One of my first thoughts from looking at the early photos of the bridge in place is that the failure was instant and catastrophic.

Was it tested in a physical model form? Was it computer tested? These days, all of the stresses and loads can be tested in the computer. Were they? If so, how did the structure pass the tests? Testing via models can easily take design to failure and testing to failure is normal. Was there not at least one engineering student who asked what this bridge design looked like at failure?

New building methods and materials. The president of FIU touts the greatness of this bridge being a destination and being "fully wired". I am wondering how much influence the “touchy feely” things these days out weighed basic bridge design and construction. I am also curious what the protruding cement rectangles with apparent bolt ends exposed are. Was another part of the structure not yet installed? Googling “Florida Bridge Photos” will bring up several images (in images) showing those top pieces before and after failure.

As of publishing time this Sunday morning, we learn that an engineer called to report a crack in the bridge to the Florida Department of Transportation two days prior to the collapse. Apparently the FDOTdoes not check voice mail.

Engineering taken seriously: You will enjoy this short video.

Again I find myself approaching today's "happenings" with concern, reports taken at face value and trying to apply some common sense. I have spent a life time building things and have learned a lot. Time has taught me to overbuild, even when it seems not necessary.

The text of the voice mail from the engineer leaves a lot to be desired on many levels. Does not feel like a serious engineer with a serious engineering concern to me.

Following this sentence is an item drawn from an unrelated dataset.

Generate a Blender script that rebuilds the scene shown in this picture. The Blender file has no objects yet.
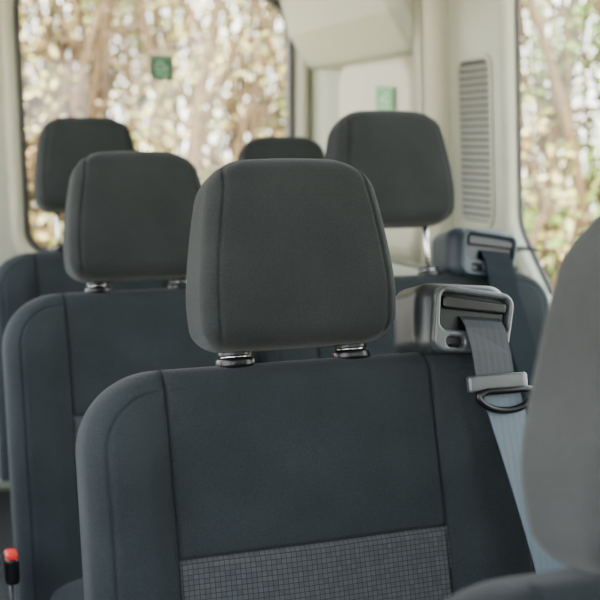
import bpy, math, random
import numpy as np
from mathutils import Matrix, Vector
random.seed(4); rng=np.random.default_rng(4)
C=bpy.context.scene.collection
def link(o): C.objects.link(o); return o
def ss(e0,e1,x):
    t=np.clip((x-e0)/(e1-e0),0,1); return t*t*(3-2*t)
# ---------------- materials ----------------
def newmat(name):
    m=bpy.data.materials.new(name); m.use_nodes=True
    nt=m.node_tree; b=nt.nodes['Principled BSDF']; return m,nt,b
def N(nt,t,**k):
    n=nt.nodes.new(t)
    for a,v in k.items(): setattr(n,a,v)
    return n
def plain(name,col,rough=.6,metal=0,var=.12,scale=30,bump=.0,spec=.5,bscale=200):
    m,nt,b=newmat(name); b.inputs['Roughness'].default_value=rough; b.inputs['Metallic'].default_value=metal
    b.inputs['Specular IOR Level'].default_value=spec
    tc=N(nt,'ShaderNodeTexCoord'); nz=N(nt,'ShaderNodeTexNoise'); nz.inputs['Scale'].default_value=scale; nz.inputs['Detail'].default_value=5
    nt.links.new(tc.outputs['Object'],nz.inputs['Vector'])
    cr=N(nt,'ShaderNodeValToRGB'); cr.color_ramp.elements[0].position=.3; cr.color_ramp.elements[1].position=.7
    cr.color_ramp.elements[0].color=[c*(1-var) for c in col]+[1]; cr.color_ramp.elements[1].color=[min(1,c*(1+var)) for c in col]+[1]
    nt.links.new(nz.outputs['Fac'],cr.inputs['Fac']); nt.links.new(cr.outputs['Color'],b.inputs['Base Color'])
    if bump:
        n2=N(nt,'ShaderNodeTexNoise'); n2.inputs['Scale'].default_value=bscale; n2.inputs['Detail'].default_value=3
        nt.links.new(tc.outputs['Object'],n2.inputs['Vector'])
        bp=N(nt,'ShaderNodeBump'); bp.inputs['Strength'].default_value=bump; bp.inputs['Distance'].default_value=.002
        nt.links.new(n2.outputs['Fac'],bp.inputs['Height']); nt.links.new(bp.outputs['Normal'],b.inputs['Normal'])
    return m
def fabric(name,col,sheen=.4):
    m=plain(name,col,rough=.95,var=.16,scale=9,bump=.6,spec=.08,bscale=520)
    nt=m.node_tree; b=nt.nodes['Principled BSDF']
    b.inputs['Sheen Weight'].default_value=sheen; b.inputs['Sheen Roughness'].default_value=.35
    b.inputs['Sheen Tint'].default_value=(.95,.98,1,1)
    old=b.inputs['Base Color'].links[0].from_socket
    tc=N(nt,'ShaderNodeTexCoord'); nz=N(nt,'ShaderNodeTexNoise'); nz.inputs['Scale'].default_value=480; nz.inputs['Detail'].default_value=3
    nt.links.new(tc.outputs['Object'],nz.inputs['Vector'])
    mr=N(nt,'ShaderNodeMapRange'); mr.inputs[1].default_value=.35; mr.inputs[2].default_value=.65; mr.inputs[3].default_value=.83; mr.inputs[4].default_value=1.17
    nt.links.new(nz.outputs['Fac'],mr.inputs[0])
    vm=N(nt,'ShaderNodeVectorMath',operation='SCALE'); nt.links.new(old,vm.inputs[0]); nt.links.new(mr.outputs[0],vm.inputs['Scale'])
    nt.links.new(vm.outputs[0],b.inputs['Base Color'])
    return m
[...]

A good story to keep our eyes on.

There seem distortions in the space-time continuum, cracks in common sense, a most-high importance placed on feelings, confusions on which bathroom to use, students being used and co-opted way beyond getting a good education, "groupthink"  seems mandated, and a shutdown of view-sharing or debating sides of any idea or design, is becoming a/the agenda.

Today, the adults in charge are pushing grade school, middle school, high school and university students out ahead of themselves for causes and securing media coverage. Do not be surprised if violence is used in the name of securing safety from violence. 

Students "want the same rights as a gun" while others display protest signs against the NRA while wearing a “Molon Labe” shirt. Dude, take me seriously!

Not much stretch of the imagination that serious learning inside of our universities might not be overly concerned about bridge design - loading etc. Dude, that your bridge? (I apologize)

Stay away from crowds and new “cost saving construction methods” construction.  

Thank You for the visit and good week wishes!